Un accusé a eu une "révélation", un autre a fait "comme tout le monde". La conversion à l'islam est décrite comme une évidence, sans jamais être vraiment expliquée, au procès de la filière jihadiste dite de Cannes-Torcy.

Sur les vingt hommes qui comparaissent depuis jeudi devant les assises de Paris pour un attentat à la grenade contre une épicerie casher en septembre 2012, des projets d'attaque contre des militaires et des départs en Syrie, près de la moitié sont des convertis.

Jérémy Bailly, 29 ans, considéré comme le numéro 2 de la filière, avait expliqué pendant l'enquête sa conversion par un "choc spirituel" face à la nature : il aurait eu "mal au cœur en tuant un poisson".

Un élan positif qui le structurait, a-t-il dit à la barre, après un passé de petit délinquant "fumeur de shit", puis un passage chez les Témoins de Jéhovah.

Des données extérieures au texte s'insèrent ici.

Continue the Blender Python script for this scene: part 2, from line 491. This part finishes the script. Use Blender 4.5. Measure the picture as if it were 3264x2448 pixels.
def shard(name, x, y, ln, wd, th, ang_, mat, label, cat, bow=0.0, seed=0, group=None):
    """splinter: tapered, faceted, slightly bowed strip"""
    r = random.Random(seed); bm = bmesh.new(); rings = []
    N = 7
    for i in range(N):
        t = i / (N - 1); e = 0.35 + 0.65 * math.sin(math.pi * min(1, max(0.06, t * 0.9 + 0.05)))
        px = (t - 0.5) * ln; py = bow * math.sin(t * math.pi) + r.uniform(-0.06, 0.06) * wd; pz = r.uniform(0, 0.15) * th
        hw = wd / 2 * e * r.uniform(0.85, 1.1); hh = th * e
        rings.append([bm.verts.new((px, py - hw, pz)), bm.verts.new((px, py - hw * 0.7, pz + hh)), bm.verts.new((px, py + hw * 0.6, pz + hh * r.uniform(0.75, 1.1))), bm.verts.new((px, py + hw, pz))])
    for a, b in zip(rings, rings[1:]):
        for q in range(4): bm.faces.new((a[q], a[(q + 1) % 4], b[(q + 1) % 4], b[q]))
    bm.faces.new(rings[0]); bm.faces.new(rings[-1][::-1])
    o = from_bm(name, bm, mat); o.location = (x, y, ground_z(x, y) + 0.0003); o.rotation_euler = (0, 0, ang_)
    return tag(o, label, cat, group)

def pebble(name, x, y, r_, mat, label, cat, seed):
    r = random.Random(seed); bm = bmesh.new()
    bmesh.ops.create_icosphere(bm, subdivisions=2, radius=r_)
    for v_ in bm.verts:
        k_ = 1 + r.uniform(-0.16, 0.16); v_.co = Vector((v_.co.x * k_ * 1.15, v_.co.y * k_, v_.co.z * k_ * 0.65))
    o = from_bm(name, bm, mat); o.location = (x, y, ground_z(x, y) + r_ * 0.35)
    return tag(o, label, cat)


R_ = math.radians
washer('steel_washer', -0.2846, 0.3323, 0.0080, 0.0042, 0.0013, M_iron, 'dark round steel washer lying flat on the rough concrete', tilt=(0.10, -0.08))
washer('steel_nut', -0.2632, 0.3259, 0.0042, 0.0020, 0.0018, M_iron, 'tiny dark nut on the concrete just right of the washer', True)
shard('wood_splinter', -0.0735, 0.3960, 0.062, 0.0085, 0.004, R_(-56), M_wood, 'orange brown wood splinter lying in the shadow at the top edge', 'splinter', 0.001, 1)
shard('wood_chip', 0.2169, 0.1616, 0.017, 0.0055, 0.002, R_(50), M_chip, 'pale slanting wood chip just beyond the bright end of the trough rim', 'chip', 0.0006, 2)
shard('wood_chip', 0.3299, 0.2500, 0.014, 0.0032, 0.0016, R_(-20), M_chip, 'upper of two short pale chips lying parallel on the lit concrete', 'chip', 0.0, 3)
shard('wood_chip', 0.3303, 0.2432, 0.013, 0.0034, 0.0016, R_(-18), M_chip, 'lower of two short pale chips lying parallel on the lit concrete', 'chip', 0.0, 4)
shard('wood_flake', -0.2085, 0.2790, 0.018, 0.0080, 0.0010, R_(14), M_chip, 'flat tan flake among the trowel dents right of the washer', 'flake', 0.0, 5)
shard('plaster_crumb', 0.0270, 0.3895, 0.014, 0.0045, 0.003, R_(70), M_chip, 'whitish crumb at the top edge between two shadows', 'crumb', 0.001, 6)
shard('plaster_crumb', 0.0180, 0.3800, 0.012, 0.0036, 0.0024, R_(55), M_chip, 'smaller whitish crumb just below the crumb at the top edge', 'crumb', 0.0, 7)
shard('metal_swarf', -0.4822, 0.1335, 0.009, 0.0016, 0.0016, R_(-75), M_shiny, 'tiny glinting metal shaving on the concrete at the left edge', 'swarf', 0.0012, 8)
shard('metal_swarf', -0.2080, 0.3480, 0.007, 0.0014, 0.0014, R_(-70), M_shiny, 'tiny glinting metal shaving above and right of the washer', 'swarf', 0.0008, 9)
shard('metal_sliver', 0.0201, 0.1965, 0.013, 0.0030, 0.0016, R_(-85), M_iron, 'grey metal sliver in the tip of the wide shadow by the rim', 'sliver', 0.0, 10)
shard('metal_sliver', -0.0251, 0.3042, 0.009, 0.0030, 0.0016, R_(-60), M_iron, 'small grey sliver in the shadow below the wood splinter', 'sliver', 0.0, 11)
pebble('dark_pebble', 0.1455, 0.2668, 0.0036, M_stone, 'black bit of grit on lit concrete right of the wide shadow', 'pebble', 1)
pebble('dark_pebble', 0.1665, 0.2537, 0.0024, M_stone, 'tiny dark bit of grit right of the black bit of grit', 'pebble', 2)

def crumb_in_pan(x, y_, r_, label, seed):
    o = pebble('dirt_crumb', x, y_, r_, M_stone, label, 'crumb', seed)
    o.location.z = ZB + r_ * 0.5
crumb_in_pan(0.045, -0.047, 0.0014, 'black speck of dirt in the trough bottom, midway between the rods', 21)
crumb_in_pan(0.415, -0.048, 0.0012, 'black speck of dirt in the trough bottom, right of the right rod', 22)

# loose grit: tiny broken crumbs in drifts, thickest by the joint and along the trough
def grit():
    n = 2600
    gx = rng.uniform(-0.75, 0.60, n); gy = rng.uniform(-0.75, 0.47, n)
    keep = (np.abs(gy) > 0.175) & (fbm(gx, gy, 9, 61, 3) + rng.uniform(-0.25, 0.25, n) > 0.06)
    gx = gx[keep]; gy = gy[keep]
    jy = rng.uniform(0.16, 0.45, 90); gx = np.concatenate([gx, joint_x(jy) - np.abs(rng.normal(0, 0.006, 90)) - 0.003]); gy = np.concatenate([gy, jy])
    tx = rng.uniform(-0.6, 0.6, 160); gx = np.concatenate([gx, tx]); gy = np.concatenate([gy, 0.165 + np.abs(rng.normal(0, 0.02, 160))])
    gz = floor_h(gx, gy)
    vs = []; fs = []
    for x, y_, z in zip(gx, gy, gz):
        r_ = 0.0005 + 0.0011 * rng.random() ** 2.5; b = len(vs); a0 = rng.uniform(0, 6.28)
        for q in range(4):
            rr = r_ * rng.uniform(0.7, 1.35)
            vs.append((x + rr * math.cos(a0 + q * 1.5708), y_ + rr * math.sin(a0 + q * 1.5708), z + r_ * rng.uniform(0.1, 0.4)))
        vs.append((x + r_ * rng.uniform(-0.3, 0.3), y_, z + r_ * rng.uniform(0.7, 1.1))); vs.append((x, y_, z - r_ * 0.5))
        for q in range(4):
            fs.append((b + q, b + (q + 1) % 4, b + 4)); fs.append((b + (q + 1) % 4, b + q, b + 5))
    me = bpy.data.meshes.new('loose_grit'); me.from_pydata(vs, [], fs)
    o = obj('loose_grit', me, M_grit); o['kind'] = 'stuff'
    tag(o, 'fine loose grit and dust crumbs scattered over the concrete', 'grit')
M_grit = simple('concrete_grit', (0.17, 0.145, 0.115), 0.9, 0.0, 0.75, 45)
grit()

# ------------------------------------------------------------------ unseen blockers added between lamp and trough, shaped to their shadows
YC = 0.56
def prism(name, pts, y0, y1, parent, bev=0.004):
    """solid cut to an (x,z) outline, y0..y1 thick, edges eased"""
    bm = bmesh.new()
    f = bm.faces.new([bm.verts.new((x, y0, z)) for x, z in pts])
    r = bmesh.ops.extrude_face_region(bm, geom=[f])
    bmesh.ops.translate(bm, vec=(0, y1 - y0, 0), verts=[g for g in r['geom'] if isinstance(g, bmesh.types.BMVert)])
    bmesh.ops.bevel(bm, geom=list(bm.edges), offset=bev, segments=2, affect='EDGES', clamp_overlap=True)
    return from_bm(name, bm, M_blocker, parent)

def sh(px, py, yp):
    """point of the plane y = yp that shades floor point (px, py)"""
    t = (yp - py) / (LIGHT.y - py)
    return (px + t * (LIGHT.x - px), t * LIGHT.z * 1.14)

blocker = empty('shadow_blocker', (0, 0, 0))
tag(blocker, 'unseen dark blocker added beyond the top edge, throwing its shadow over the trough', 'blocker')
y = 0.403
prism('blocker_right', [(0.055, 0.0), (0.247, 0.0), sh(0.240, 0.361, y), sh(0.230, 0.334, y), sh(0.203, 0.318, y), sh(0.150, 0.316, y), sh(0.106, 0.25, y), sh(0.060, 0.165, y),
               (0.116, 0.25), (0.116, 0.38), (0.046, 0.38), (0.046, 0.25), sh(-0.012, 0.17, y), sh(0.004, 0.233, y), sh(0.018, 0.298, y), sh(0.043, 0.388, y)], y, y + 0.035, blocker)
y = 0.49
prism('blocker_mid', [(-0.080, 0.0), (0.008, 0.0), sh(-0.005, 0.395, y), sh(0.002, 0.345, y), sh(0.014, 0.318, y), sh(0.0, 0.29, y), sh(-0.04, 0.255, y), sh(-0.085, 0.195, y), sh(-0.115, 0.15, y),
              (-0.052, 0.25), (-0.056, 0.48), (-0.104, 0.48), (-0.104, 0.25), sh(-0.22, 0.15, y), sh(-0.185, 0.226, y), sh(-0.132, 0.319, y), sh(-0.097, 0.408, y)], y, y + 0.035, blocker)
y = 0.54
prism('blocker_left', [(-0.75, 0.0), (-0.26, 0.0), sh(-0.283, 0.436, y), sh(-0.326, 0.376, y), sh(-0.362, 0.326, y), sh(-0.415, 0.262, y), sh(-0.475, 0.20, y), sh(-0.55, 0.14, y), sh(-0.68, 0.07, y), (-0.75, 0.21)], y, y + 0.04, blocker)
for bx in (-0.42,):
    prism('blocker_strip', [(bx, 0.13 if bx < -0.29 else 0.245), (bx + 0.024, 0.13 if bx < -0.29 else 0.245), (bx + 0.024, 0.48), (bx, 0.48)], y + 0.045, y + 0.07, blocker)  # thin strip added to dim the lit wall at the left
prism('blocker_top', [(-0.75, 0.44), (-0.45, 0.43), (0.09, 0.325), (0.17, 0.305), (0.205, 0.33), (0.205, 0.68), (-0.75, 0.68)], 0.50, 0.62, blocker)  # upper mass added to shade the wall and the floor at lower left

Elvin Bokamba-Yangouma, 30 ans, issu d'une famille congolaise chrétienne, a découvert l'islam "en tombant sur un blog sur le site de (la radio) Skyrock", puis en parlant avec Jérémy Bailly, un copain et partenaire de foot.

Les 17 hommes qui comparaissent - trois sont en fuite - sont d'origines et de milieux sociaux très différents: l'un est de parents bouddhistes réfugiés politiques, un autre est de père juif et de mère catholique. L'un vit dans le cossu XVIe arrondissement de Paris, l'autre n'a jamais quitté sa banlieue de Torcy (Seine-et-Marne).

Ils ont en commun d'être des copains d'enfance ou de vivre dans le même quartier - à Torcy ou près de Cannes (Alpes-Maritimes) - et d'avoir décroché assez vite de l'école. Ils se sont tous convertis entre 2009 et 2012, souvent au contact les uns des autres.

- Une 'mode' -

Pourquoi l'islam? La question est posée avec application à chaque accusé.

Kevin Phan, 23 ans, a fait "comme tout le monde" dans le quartier. Il reconnaît qu'il "ne connaît rien à l'islam", a tout appris auprès de son "grand frère" Jérémy Bailly. Un de ses amis parlera même d'une "mode" à laquelle il devenait difficile d'échapper à Torcy.

Alix Seng, 29 ans, de parents laotiens bouddhistes, s'est borné à dire qu'il était d'obédience sunnite, mais "pas salafiste". Mais "quel est le moteur de votre conversion?" a insisté l'avocat général Philippe Courroye.

- "Ben... je sais pas"

- "C'est une rencontre, une révélation?"

- "Ouais, on va dire que c'est ça, une révélation. Dans ma tête".

Comme Kevin Phan, il s'est marié religieusement. Une première fois durant l'été 2012, avant de répudier sa femme, puis en 2014, avec une musulmane "dont le frère est incarcéré pour des faits de terrorisme", a relevé l'accusation.

"Que signifie répudier? Quel est votre point de vue sur le jihad?" demande Philippe Courroye. Alix Seng répond calmement - "répudier, c'est divorcer, quoi" - ou esquive: "le jihad, je n'ai pas fait beaucoup de recherches dessus. Je suis contre le fait de tuer des innocents".

Seul Jérémy Bailly est un peu sorti de ses gonds quand, pour la quatrième fois, l'avocat général a suggéré qu'il était dans la "takkiya" (dissimulation): "Mais quelle dissimulation?", a-t-il lancé. "Je suis prosélyte, je le dis, je porte le kamis (tunique musulmane, ndlr), je ne me cache pas... Et puis ce que vous pensez, j'en ai rien à cirer".

Certains donnent l'impression d'avoir choisi l'islam comme un refuge, loin des échecs scolaires ou professionnels. Mais ils peinent à le dire et sont constamment sur la défensive.

"Non, non, je ne suis pas salafiste", répètent-ils, alors même que le "salafisme" - mouvement rigoriste de l'islam sunnite - ni même la "radicalisation" ne sont en eux-mêmes un délit. Et qu'ils auront bientôt à s'expliquer sur de véritables crimes, commis au nom de leur religion d'adoption, et pour lesquels ils encourent pour la plupart entre trente ans de réclusion et la perpétuité.

Le procès se poursuit jusqu'au 21 juin.